**The request**
Every record must be written out once more, with nothing added or omitted.

:: Exercise data

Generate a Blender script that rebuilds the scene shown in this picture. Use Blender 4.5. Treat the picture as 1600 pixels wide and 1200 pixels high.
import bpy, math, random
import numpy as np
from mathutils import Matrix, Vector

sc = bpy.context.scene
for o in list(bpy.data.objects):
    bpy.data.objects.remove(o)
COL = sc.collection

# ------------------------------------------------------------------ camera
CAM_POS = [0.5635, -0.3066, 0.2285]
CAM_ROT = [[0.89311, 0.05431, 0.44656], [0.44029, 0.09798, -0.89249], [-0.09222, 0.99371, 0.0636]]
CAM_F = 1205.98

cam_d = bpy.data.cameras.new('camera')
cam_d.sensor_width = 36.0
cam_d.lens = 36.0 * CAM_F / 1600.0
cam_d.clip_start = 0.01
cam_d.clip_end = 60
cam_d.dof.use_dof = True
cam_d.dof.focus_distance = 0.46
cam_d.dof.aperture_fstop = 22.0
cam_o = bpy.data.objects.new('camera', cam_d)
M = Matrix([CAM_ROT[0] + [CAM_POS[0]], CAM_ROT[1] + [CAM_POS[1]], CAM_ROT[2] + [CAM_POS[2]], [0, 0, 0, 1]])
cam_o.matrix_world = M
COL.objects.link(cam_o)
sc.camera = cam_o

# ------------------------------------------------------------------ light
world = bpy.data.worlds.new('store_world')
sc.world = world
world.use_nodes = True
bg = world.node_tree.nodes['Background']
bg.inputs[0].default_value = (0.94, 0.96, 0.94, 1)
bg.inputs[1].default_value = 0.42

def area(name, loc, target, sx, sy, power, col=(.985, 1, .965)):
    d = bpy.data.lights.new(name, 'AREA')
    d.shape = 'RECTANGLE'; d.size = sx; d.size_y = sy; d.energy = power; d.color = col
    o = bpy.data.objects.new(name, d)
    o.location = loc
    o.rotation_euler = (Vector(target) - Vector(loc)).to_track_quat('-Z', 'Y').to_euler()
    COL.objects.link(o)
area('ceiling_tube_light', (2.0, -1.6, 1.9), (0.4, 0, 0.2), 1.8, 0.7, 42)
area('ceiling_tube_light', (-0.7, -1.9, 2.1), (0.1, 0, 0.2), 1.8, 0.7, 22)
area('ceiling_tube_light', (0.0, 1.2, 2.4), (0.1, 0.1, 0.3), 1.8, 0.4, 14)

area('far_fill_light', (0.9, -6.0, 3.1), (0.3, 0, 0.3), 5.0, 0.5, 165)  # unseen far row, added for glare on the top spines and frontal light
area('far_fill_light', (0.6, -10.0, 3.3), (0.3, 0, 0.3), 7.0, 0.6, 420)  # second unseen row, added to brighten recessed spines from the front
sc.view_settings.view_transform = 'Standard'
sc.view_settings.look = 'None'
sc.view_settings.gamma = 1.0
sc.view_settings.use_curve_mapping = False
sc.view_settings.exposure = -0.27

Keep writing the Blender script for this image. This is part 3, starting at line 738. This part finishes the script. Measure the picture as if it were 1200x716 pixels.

::::

**Result below**
Generate a Blender script that rebuilds the scene shown in this picture. Use Blender 4.5. Treat the picture as 1600 pixels wide and 1200 pixels high.
import bpy, math, random
import numpy as np
from mathutils import Matrix, Vector

sc = bpy.context.scene
for o in list(bpy.data.objects):
    bpy.data.objects.remove(o)
COL = sc.collection

# ------------------------------------------------------------------ camera
CAM_POS = [0.5635, -0.3066, 0.2285]
CAM_ROT = [[0.89311, 0.05431, 0.44656], [0.44029, 0.09798, -0.89249], [-0.09222, 0.99371, 0.0636]]
CAM_F = 1205.98

cam_d = bpy.data.cameras.new('camera')
cam_d.sensor_width = 36.0
cam_d.lens = 36.0 * CAM_F / 1600.0
cam_d.clip_start = 0.01
cam_d.clip_end = 60
cam_d.dof.use_dof = True
cam_d.dof.focus_distance = 0.46
cam_d.dof.aperture_fstop = 22.0
cam_o = bpy.data.objects.new('camera', cam_d)
M = Matrix([CAM_ROT[0] + [CAM_POS[0]], CAM_ROT[1] + [CAM_POS[1]], CAM_ROT[2] + [CAM_POS[2]], [0, 0, 0, 1]])
cam_o.matrix_world = M
COL.objects.link(cam_o)
sc.camera = cam_o

# ------------------------------------------------------------------ light
world = bpy.data.worlds.new('store_world')
sc.world = world
world.use_nodes = True
bg = world.node_tree.nodes['Background']
bg.inputs[0].default_value = (0.94, 0.96, 0.94, 1)
bg.inputs[1].default_value = 0.42

def area(name, loc, target, sx, sy, power, col=(.985, 1, .965)):
    d = bpy.data.lights.new(name, 'AREA')
    d.shape = 'RECTANGLE'; d.size = sx; d.size_y = sy; d.energy = power; d.color = col
    o = bpy.data.objects.new(name, d)
    o.location = loc
    o.rotation_euler = (Vector(target) - Vector(loc)).to_track_quat('-Z', 'Y').to_euler()
    COL.objects.link(o)
area('ceiling_tube_light', (2.0, -1.6, 1.9), (0.4, 0, 0.2), 1.8, 0.7, 42)
area('ceiling_tube_light', (-0.7, -1.9, 2.1), (0.1, 0, 0.2), 1.8, 0.7, 22)
area('ceiling_tube_light', (0.0, 1.2, 2.4), (0.1, 0.1, 0.3), 1.8, 0.4, 14)

area('far_fill_light', (0.9, -6.0, 3.1), (0.3, 0, 0.3), 5.0, 0.5, 165)  # unseen far row, added for glare on the top spines and frontal light
area('far_fill_light', (0.6, -10.0, 3.3), (0.3, 0, 0.3), 7.0, 0.6, 420)  # second unseen row, added to brighten recessed spines from the front
sc.view_settings.view_transform = 'Standard'
sc.view_settings.look = 'None'
sc.view_settings.gamma = 1.0
sc.view_settings.use_curve_mapping = False
sc.view_settings.exposure = -0.27

Keep writing the Blender script for this image. This is part 3, starting at line 738. This part finishes the script. Measure the picture as if it were 1200x716 pixels.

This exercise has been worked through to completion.